Beginners Guide to a Programming Language: Php

Not a bad language in itself, and definitely nicer than the perl CGI scripts that preceeded it, it’s a very commonly used language and an absolute necessity if you want to get into web programming. This and Microsoft’s ASP.NET are literally the two dynamic languages around on the web at the moment. Sure there’s others, but these two rule the roost, most open source (and a lot of closed source) web apps use this – mediawiki, drupal and joomla to name just the first 3 that came to mind. It’s also pretty easy to pick up, but it’s not as much of a running joke as VB tends to be and doesn’t let you slip into quite as many bad practices.

That said, it still does let you slip into lots of bad practices, and while you can quite happily “tame” these if you’ve been programming in a nicer language already it’s perhaps not the wisest move to expose yourself to them from the word go.
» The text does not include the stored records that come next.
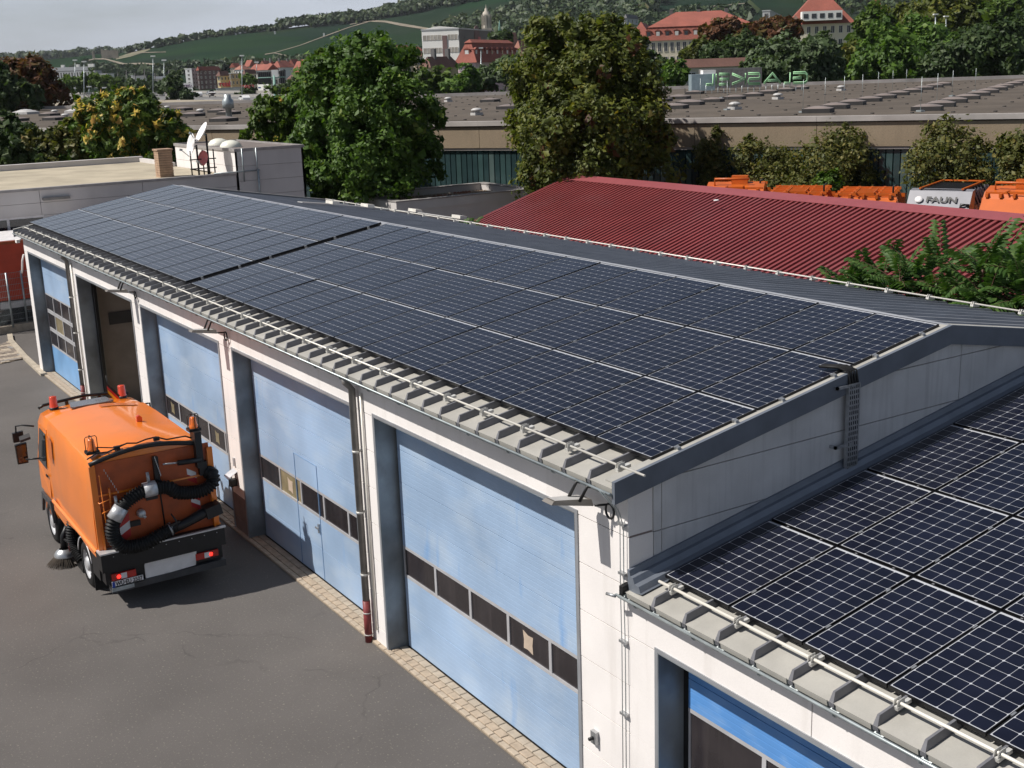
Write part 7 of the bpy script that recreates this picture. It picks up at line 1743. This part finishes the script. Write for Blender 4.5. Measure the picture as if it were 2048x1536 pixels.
# ------------------------------------------------------------------ background trees
BT = [  # u, w, blobs, n, size, mat, label
 (1550,210,[(1555,72,34,30,0),(1508,74,26,28,0),(1580,66,22,24,0)],5000,.85,LR,'dark red brown autumn tree left of the cream building'),
 (1440,215,[(1440,74,30,28,0),(1468,68,26,26,0),(1415,98,24,22,0)],4200,.85,LR,'reddish autumn tree in front of the long red roof'),
 (1395,205,[(1400,104,18,22,0),(1380,112,16,16,0)],2400,.8,LO,'yellow olive tree left of the reddish tree'),
 (1470,200,[(1480,105,45,28,0),(1440,112,40,22,0),(1520,110,40,25,0)],4500,.75,LD,'dark green bushes below the autumn trees'),
 (1570,150,[(1560,125,55,38,0),(1620,120,55,42,0),(1530,140,45,25,0),(1650,140,32,32,0),(1600,150,60,25,0),(1500,150,30,18,0)],11000,.55,LW,'broad silvery willow behind the green letters'),
 (1745,200,[(1745,60,34,36,0),(1765,90,40,42,0),(1725,85,24,28,0)],4800,.7,LY,'bright green tree right of the cream building'),
 (1840,165,[(1800,120,70,55,0),(1760,140,55,38,0),(1860,110,60,60,0),(1720,150,34,24,0)],11000,.6,LG,'broad rounded green tree above the hall roof at the right'),
 (1880,215,[(1860,55,62,55,0),(1920,40,60,58,0),(1810,70,40,40,0)],8500,.85,LO,'tall dark olive tree between the right-hand street lamps'),
 (1980,150,[(1960,120,75,50,0),(2030,105,50,60,0),(1900,140,50,30,0)],11000,.55,LD,'dense dark green tree at the right edge above the hall roof'),
 (2010,210,[(2010,40,52,46,0),(2045,70,38,50,0),(1990,75,34,40,0)],5500,.8,LY,'light green tree top in the upper right corner'),
 (1950,240,[(1960,10,48,40,0),(1900,5,45,35,0)],3500,.9,LD,'dark tree at the top edge near the right corner'),
 (1300,160,[(1275,120,22,40,0),(1290,150,45,26,0),(1335,152,24,20,0)],6000,.6,LD,'dark tree right behind the olive tree'),
 (1355,150,[(1350,152,26,24,0)],1800,.5,LG,'small light green tree left of the green letters'),
 (1010,200,[(1020,150,34,30,0),(985,160,30,22,0)],3600,.65,LW,'grey green bush right of the pink house'),
 (935,195,[(933,165,24,26,0),(915,178,26,15,0)],2800,.6,LG,'light green tree in front of the pink house'),
 (880,200,[(885,168,30,22,0),(850,165,25,28,0),(905,175,25,18,0)],3400,.6,LY,'yellowish bush in front of the beige house'),
 (965,210,[(965,170,22,22,0)],1500,.55,LR,'brownish bush below the pink house'),
 (1000,330,[(995,86,20,20,0),(1010,80,12,18,0)],1500,1.0,LD,'dark tree beside the office block'),
 (1650,170,[(1680,130,24,22,0),(1700,110,20,26,0)],2200,.6,LO,'olive bush below the cream building'),
 (355,300,[(338,180,20,16,0),(350,165,16,18,0),(365,192,24,14,0)],2000,.8,LD,'dark bushy tree in front of the white board'),
 (288,280,[(286,198,16,18,0),(300,202,14,10,0)],1300,.7,LD,'small dark conifer by the motorway'),
 (180,400,[(185,165,26,15,0),(150,170,25,14,0),(215,168,26,12,0)],2600,1.2,LY,'row of light green bushes below the long office'),
 (250,420,[(250,172,30,10,0),(290,175,30,10,0)],1800,1.2,LD,'dark bushes behind the motorway left of the town'),
 (478,420,[(498,186,16,8,0),(480,192,12,5,0)],900,.9,LD,'dark bush in front of the red letters'),
 (600,330,[(590,178,30,16,0),(570,185,22,12,0),(610,170,20,16,0)],2400,.9,LD,'dark bush right of the motorway sign post'),
 (500,420,[(500,160,16,9,0)],800,1.0,LY,'light tree before the cream house in the town'),
]
for i, (u, w, bl, n, s, m_, lab) in enumerate(BT):
    b0 = atw(u, 200, w); tree_px('background_tree', lab, 'tree', u, w, bl, n, s, m_, z0=0 if w < 260 else 0, trunk=(4,.25), seed=100+i, folded=True, clump=10, spread=.3)
# scrub filling behind the hall
sp = []
rg = random.Random(5)
for k in range(240):
    u = rg.uniform(850, 2300); w = rg.uniform(175, 205) if u < 1300 else rg.uniform(165, 200); p = atw(u, 200, w); hh = rg.uniform(2,3.4); sp.append((p[0],p[1],0,hh*.9,hh+2.2))
rngs = np.random.default_rng(9); ps, ns = [], []
for (x, y, z, r_, h) in sp:
    k = 90; d = rngs.normal(size=(k,3)); d[:,2] = np.abs(d[:,2]); d /= np.linalg.norm(d,axis=1,keepdims=True); ps.append(np.array([x,y,z+h*.35])+d*np.array([r_,r_,h*.62])*rngs.uniform(.7,1.05,(k,1))); ns.append(d+rngs.normal(size=(k,3))*.5)
tag(place('scrub_belt', leaf_mesh('scrub', np.concatenate(ps), np.concatenate(ns), .9, LD, rngs, 1.3)), kind='stuff')

# ------------------------------------------------------------------ air: thin haze round the whole place
hz = bpy.data.materials.new('haze'); hz.use_nodes = True; nt = hz.node_tree; nt.nodes.clear()
o_ = nt.nodes.new('ShaderNodeOutputMaterial'); v_ = nt.nodes.new('ShaderNodeVolumePrincipled')
v_.inputs['Color'].default_value = (.82,.88,.96,1); v_.inputs['Density'].default_value = .000045; v_.inputs['Anisotropy'].default_value = .2
nt.links.new(v_.outputs['Volume'], o_.inputs['Volume'])
m = MB().box(CAM[0]-3300, CAM[0]+3300, CAM[1]-3300, CAM[1]+3300, -1.3, 260)
tag(m.build('haze', hz, None, (0,0,0)), kind='stuff')
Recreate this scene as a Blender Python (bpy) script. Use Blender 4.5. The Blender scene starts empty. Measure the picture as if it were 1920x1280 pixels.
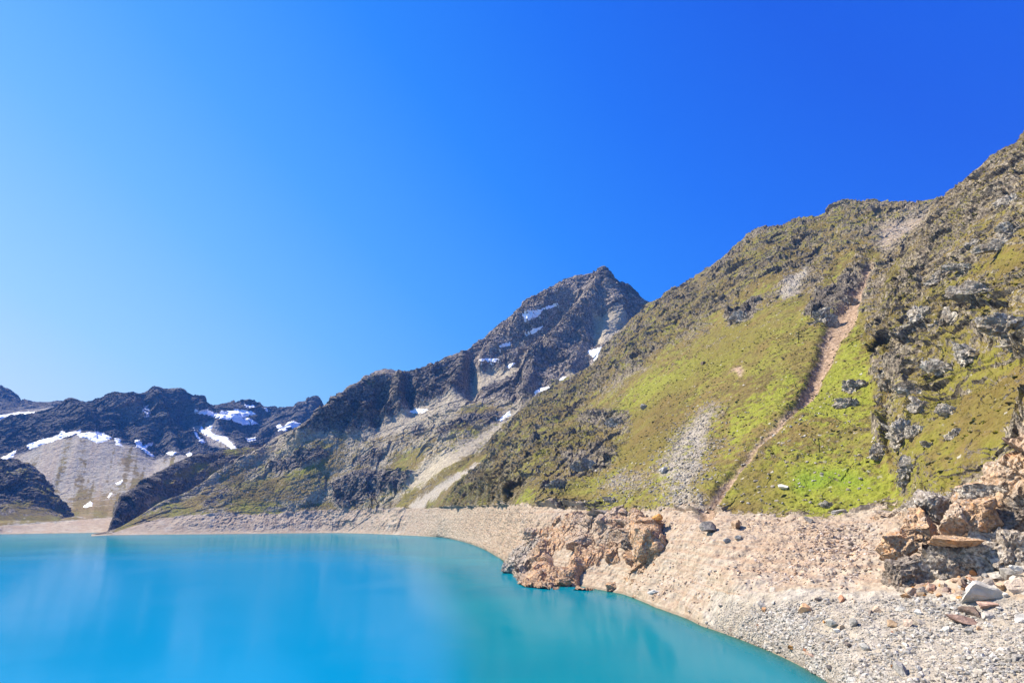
import bpy, math, random, time
import numpy as np
T0 = time.time()
S = bpy.context.scene
COL = S.collection
F32 = np.float32

# ------------------------------------------------------------------ camera
H = 40.0
FPX = 1067.0
PITCH = math.atan((972 - 640) / FPX)
cam_d = bpy.data.cameras.new('camera')
cam = bpy.data.objects.new('camera', cam_d)
COL.objects.link(cam)
cam.location = (0, 0, H)
cam.rotation_euler = (math.pi / 2 + PITCH, 0, 0)
cam_d.sensor_width = 36
cam_d.lens = FPX * 36 / 1920
cam_d.clip_start = 1
cam_d.clip_end = 60000
S.camera = cam
CP, SP = math.cos(PITCH), math.sin(PITCH)


def azel(px, py):
    px = np.asarray(px, float); py = np.asarray(py, float)
    cx = (px - 960) / FPX; cy = (640 - py) / FPX
    dx = cx; dy = CP - cy * SP; dz = SP + cy * CP
    h = np.hypot(dx, dy)
    return np.arctan2(dx, dy), dz / h


def proj(x, y, z):
    z = z - H
    f = y * CP + z * SP
    u = -y * SP + z * CP
    f = np.maximum(f, 1e-3)
    return 960 + FPX * x / f, 640 - FPX * u / f


def unp(px, py, r=None, z=None):
    """photo point at horizontal range r (or at height z) -> world"""
    a, t = azel(px, py)
    a = float(a); t = float(t)
    if r is None:
        r = (z - H) / t
    return (r * math.sin(a), r * math.cos(a), H + r * t)


# ------------------------------------------------------------------ noise
RNG = np.random.RandomState(7)
NPERM = 4096
PERM = RNG.permutation(NPERM).astype(np.int32)
GRAD = RNG.normal(size=(NPERM, 3)).astype(F32)
GRAD /= np.linalg.norm(GRAD, axis=1)[:, None]
RV = RNG.rand(NPERM, 4).astype(F32)
MSK = NPERM - 1


def hsh(i, j, k):
    return PERM[(PERM[(PERM[i & MSK] + j) & MSK] + k) & MSK]


def perlin(x, y, z):
    xi = np.floor(x).astype(np.int32); yi = np.floor(y).astype(np.int32); zi = np.floor(z).astype(np.int32)
    xf = (x - xi).astype(F32); yf = (y - yi).astype(F32); zf = (z - zi).astype(F32)
    u = xf * xf * xf * (xf * (xf * 6 - 15) + 10)
    v = yf * yf * yf * (yf * (yf * 6 - 15) + 10)
    w = zf * zf * zf * (zf * (zf * 6 - 15) + 10)
    out = 0
    for dx in (0, 1):
        for dy in (0, 1):
            for dz in (0, 1):
                g = GRAD[hsh(xi + dx, yi + dy, zi + dz)]
                d = g[:, 0] * (xf - dx) + g[:, 1] * (yf - dy) + g[:, 2] * (zf - dz)
                out = out + d * (u if dx else 1 - u) * (v if dy else 1 - v) * (w if dz else 1 - w)
    return out * 1.6


def fbm(P, lam, octs, gain=0.5, ridged=False, seed=0.0):
    s = 0; a = 1.0; tot = 0
    for o in range(octs):
        f = 1.0 / lam * 2.03 ** o
        n = perlin(P[:, 0] * f + seed + 13.7 * o, P[:, 1] * f + 5.1 * o + seed, P[:, 2] * f + 9.2 * o)
        if ridged:
            n = 1 - 2 * np.abs(n)
        s = s + a * n; tot += a
        a *= gain
    return s / tot


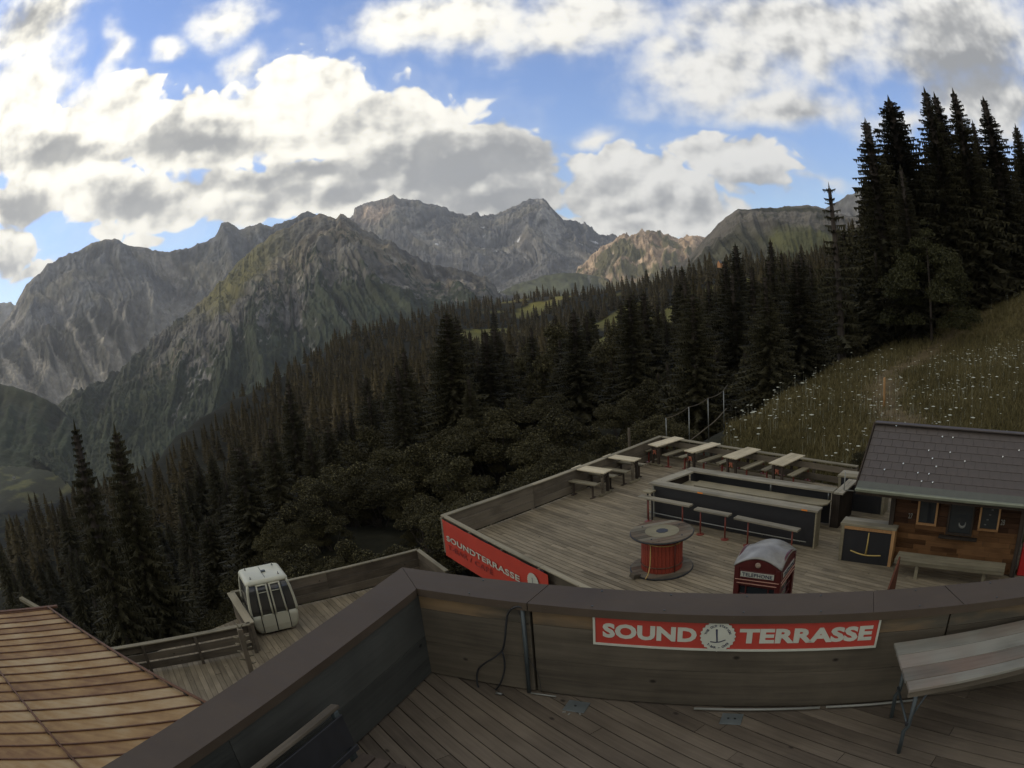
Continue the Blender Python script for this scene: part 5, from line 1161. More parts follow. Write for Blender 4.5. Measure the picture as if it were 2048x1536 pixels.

There’s also the obvious point that PHP is a web based scripting language and not a general purpose “traditional” programming language (which, depending on what you want to do, could be a pro or a con.) Again, because it’s so widely used and pretty easy to pick up, you also get a lot of badly written and sometimes plainly wrong tutorials around for it – though at least the W3C provide some good, certified ones that you can be sure are accurate and reliable. (2)

So should you go with it as an initial choice of language? Unless you only ever want to do web based stuff I’d steer clear, and even then I’d be careful. I’m no PHP expert but I can do bits in it and MySQL that I need to, and coming from Java background it didn’t take me more than a couple of weeks to comprehensively pick the basics up and get going with it in a useful way. It’s a possibility, but I honestly wouldn’t recommend starting with a web based language unless you only ever intend to do web based work. Migrating from a “normal” language to a web based one is pretty trivial, the other way round tends to be rather more difficult.